L’ « inflexibilité », évidente pour ses partisans, est devenu un atout aux yeux de l’opposition russe, qui cherche un leader assez charismatique pour faire concurrence à Poutine. « Il est ouvert, droit et honnête. Simplement cool : étant charismatique, il sait bien parler, il a un bon sens de l’humour. Mais ce qui est le plus important, c'est qu'il est inflexible. Il aurait pu se cacher dans l’ombre. Il aurait pu partir, mais il est resté. Et même en plein procès juridique, il continuait de montrer le doigt à Poutine et aux fonctionnaires », raconte Alexeï. Celui-ci participe activement à la campagne de son candidat : il distribue les tracts, installe les « cubes de Navalny » - des bannières avec le programme électoral - et participe chaque semaine aux réunions dans le bureau électoral de son candidat. « On ne sait pas si Navalny va être un bon maire, si son équipe est compétente, s’il a assez d’expérience pour diriger la ville, etc.
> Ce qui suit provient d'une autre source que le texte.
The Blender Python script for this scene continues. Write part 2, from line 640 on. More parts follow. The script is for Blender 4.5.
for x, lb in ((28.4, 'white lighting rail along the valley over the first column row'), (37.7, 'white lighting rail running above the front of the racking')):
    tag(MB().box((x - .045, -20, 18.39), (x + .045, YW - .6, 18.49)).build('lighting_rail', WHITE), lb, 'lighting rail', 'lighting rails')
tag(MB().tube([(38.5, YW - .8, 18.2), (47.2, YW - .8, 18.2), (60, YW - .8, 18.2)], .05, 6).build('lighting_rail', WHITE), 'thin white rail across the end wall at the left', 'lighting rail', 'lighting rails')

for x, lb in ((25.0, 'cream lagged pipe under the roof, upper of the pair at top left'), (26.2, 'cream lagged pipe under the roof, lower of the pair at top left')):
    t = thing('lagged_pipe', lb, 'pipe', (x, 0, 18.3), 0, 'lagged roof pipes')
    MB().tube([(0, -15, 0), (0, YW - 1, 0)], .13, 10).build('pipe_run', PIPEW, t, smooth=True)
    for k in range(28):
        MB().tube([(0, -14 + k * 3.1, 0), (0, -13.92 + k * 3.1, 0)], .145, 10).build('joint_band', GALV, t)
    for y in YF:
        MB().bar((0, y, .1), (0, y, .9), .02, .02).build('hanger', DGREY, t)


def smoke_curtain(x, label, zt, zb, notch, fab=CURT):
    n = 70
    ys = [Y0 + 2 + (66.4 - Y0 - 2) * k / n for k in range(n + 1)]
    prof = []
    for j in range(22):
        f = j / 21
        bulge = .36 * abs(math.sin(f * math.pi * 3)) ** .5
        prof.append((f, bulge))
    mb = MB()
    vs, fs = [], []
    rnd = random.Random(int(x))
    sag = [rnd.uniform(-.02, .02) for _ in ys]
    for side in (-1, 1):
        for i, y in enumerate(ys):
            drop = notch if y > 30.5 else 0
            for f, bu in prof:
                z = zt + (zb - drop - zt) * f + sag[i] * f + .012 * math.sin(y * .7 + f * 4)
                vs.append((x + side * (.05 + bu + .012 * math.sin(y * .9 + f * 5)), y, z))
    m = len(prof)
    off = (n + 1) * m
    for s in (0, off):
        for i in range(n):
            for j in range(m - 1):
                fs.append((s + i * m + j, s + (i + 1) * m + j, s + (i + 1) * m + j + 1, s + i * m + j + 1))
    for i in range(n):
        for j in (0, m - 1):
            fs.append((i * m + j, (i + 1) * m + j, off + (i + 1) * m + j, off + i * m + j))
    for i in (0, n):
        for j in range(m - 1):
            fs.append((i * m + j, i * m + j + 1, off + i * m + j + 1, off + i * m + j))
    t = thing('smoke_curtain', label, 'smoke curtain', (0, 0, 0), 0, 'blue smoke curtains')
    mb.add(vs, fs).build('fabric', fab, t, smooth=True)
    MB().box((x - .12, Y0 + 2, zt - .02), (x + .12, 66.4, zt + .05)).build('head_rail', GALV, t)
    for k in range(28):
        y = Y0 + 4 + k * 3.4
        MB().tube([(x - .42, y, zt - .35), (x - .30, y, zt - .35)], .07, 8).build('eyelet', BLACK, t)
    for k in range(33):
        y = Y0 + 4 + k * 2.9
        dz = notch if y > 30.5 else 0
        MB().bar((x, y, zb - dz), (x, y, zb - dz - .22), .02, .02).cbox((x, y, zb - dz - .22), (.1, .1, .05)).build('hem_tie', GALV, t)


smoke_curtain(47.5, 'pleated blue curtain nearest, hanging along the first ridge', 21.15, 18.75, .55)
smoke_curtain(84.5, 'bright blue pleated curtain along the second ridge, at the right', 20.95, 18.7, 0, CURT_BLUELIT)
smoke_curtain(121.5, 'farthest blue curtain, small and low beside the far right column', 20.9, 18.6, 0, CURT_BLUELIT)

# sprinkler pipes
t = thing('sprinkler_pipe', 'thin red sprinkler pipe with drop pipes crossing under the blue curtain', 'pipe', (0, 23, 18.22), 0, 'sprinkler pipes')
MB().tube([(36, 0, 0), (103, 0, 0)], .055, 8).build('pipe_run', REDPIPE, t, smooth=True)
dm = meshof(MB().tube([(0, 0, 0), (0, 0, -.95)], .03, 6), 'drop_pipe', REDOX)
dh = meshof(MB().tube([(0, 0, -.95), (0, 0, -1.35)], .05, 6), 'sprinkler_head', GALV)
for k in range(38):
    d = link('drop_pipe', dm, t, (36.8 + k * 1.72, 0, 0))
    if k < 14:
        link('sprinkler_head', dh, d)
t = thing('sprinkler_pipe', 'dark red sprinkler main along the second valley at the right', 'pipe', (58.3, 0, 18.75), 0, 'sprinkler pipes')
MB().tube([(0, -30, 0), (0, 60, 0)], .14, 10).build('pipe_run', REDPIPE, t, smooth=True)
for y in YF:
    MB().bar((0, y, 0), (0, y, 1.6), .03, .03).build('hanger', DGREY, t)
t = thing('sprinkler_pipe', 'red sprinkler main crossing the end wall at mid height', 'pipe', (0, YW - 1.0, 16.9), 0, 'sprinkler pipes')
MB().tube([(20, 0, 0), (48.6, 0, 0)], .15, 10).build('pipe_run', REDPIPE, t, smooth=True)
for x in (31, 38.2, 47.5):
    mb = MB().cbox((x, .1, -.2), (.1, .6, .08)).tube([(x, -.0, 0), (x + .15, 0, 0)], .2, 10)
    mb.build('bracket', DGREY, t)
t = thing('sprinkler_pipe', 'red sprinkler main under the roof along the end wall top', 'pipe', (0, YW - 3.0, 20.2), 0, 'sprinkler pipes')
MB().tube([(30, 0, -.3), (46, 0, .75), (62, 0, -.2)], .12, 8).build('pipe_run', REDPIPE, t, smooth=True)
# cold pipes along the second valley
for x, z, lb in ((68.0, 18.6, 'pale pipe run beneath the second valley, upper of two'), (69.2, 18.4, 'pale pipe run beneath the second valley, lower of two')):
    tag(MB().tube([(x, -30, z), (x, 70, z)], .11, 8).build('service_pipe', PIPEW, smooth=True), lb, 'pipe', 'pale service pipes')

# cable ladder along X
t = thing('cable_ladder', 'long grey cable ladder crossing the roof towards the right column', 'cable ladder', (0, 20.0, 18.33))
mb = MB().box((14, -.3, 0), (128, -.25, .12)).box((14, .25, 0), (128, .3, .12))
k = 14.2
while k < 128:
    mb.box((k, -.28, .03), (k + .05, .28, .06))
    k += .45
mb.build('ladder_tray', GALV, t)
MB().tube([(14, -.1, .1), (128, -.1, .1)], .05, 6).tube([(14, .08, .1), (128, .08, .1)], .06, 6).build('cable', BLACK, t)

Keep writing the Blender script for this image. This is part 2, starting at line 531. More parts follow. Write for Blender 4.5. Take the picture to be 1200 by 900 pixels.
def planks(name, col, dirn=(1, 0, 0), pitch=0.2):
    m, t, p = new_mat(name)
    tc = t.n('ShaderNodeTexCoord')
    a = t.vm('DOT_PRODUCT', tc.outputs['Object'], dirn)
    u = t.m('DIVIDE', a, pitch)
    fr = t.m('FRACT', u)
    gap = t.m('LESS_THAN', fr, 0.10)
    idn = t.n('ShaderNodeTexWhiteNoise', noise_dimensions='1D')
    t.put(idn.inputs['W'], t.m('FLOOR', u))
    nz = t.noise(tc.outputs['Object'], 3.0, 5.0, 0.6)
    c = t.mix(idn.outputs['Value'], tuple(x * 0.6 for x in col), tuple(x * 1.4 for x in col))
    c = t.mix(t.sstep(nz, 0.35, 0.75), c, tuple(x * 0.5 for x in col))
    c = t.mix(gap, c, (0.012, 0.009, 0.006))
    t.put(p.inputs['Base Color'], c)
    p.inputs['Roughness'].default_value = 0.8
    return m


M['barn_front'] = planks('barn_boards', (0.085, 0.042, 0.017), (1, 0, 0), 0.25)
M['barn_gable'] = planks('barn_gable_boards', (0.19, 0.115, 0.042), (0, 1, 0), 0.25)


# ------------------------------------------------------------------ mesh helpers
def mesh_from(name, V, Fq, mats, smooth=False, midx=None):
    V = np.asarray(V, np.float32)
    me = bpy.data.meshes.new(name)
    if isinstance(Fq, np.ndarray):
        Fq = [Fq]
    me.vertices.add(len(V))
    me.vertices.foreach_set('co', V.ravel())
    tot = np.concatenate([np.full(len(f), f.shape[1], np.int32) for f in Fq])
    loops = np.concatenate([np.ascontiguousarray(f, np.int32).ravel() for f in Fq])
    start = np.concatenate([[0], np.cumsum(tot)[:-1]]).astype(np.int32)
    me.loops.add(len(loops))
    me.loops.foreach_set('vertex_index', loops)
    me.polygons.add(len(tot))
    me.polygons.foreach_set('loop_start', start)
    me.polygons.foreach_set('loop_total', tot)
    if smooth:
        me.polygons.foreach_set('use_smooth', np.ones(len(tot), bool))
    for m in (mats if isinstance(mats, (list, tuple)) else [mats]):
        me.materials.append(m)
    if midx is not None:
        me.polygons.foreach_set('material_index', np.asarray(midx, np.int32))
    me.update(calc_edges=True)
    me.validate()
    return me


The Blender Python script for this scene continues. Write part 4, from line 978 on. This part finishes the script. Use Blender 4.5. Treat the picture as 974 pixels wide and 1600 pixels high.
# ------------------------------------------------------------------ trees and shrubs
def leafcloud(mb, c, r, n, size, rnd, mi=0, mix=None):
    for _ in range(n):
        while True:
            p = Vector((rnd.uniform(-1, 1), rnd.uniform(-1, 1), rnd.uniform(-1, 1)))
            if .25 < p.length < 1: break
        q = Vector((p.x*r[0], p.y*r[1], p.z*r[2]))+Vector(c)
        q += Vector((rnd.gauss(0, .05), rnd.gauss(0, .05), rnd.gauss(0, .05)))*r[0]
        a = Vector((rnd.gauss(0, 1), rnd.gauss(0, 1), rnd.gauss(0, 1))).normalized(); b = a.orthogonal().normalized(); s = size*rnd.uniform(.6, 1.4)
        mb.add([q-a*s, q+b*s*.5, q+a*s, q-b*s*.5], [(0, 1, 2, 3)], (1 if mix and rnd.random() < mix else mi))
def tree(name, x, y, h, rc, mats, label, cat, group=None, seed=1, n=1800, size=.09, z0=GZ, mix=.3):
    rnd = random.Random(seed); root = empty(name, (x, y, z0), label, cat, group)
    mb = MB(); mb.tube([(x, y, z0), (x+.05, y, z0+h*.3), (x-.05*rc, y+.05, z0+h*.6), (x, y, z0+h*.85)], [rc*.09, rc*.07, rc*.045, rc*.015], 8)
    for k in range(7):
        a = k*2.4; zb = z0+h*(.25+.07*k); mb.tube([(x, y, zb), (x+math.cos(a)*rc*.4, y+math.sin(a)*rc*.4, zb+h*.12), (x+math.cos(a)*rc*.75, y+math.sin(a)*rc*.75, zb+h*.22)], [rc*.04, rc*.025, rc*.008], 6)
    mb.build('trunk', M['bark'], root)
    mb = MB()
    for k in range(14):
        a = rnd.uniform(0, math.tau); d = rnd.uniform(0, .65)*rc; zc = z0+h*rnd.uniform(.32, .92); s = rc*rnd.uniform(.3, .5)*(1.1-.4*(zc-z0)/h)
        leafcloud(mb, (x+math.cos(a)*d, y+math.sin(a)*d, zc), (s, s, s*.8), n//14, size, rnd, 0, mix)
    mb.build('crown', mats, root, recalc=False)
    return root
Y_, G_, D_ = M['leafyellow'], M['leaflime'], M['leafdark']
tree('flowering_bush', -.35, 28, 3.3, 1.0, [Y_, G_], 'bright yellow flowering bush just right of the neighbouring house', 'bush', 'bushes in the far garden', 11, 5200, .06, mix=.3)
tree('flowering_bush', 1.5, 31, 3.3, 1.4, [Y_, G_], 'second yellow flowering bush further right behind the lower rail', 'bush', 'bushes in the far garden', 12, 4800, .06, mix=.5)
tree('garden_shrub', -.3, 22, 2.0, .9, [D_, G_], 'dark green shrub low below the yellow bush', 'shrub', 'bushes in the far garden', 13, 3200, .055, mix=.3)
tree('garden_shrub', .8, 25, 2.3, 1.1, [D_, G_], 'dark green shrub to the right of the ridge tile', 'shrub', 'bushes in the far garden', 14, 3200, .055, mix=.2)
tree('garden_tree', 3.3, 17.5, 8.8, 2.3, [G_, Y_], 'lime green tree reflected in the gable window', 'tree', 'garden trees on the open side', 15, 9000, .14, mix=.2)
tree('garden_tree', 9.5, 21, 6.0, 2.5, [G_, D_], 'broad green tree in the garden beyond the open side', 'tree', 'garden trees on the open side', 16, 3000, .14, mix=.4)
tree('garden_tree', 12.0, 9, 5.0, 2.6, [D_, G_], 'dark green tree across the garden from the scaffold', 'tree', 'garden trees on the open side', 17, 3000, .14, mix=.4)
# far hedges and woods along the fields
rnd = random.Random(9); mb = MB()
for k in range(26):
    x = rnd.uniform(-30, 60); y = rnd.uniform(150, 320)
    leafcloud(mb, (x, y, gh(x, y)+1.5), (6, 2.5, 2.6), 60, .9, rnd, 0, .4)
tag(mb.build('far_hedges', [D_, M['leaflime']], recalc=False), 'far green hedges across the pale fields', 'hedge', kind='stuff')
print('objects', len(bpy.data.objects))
Dans la Russie d’aujourd’hui ces questions sont secondaires, mais sa promesse principale est de garantir la vraie concurrence politique dans le pays, pour que le pouvoir devienne honnête », conclut-il.

L’opposition russe espère que l’arrivée d’Alexeï Navalny au poste de maire de Moscou marquera le début d’une évolution libérale dans tout le pays. Andreï Piontkovsky doute de la victoire de Navalny, mais pour lui, l’existence de ce phénomène représente déjà un coup sérieux porté au pouvoir. « La victoire de Navalny même avec 30% des votes sera un coup politique et psychologique colossal pour la vertical du pouvoir. Ce sera alors un véritable processus d’éclatement de l’élite qui démarrera. Psychologiquement, ça pourrait mettre fin au régime de Poutine. L’élite politique s'éloignera du président actuel », analyse-t-il. Pour Alexeï, jeune opposant, c’est l’une des raisons pour soutenir son candidat : « si Navalny est élu maire de Moscou, la Russie attendra des changements immédiats et extraordinaires. C’est pourquoi c’est toujours très difficile de croire que cette victoire soit possible ».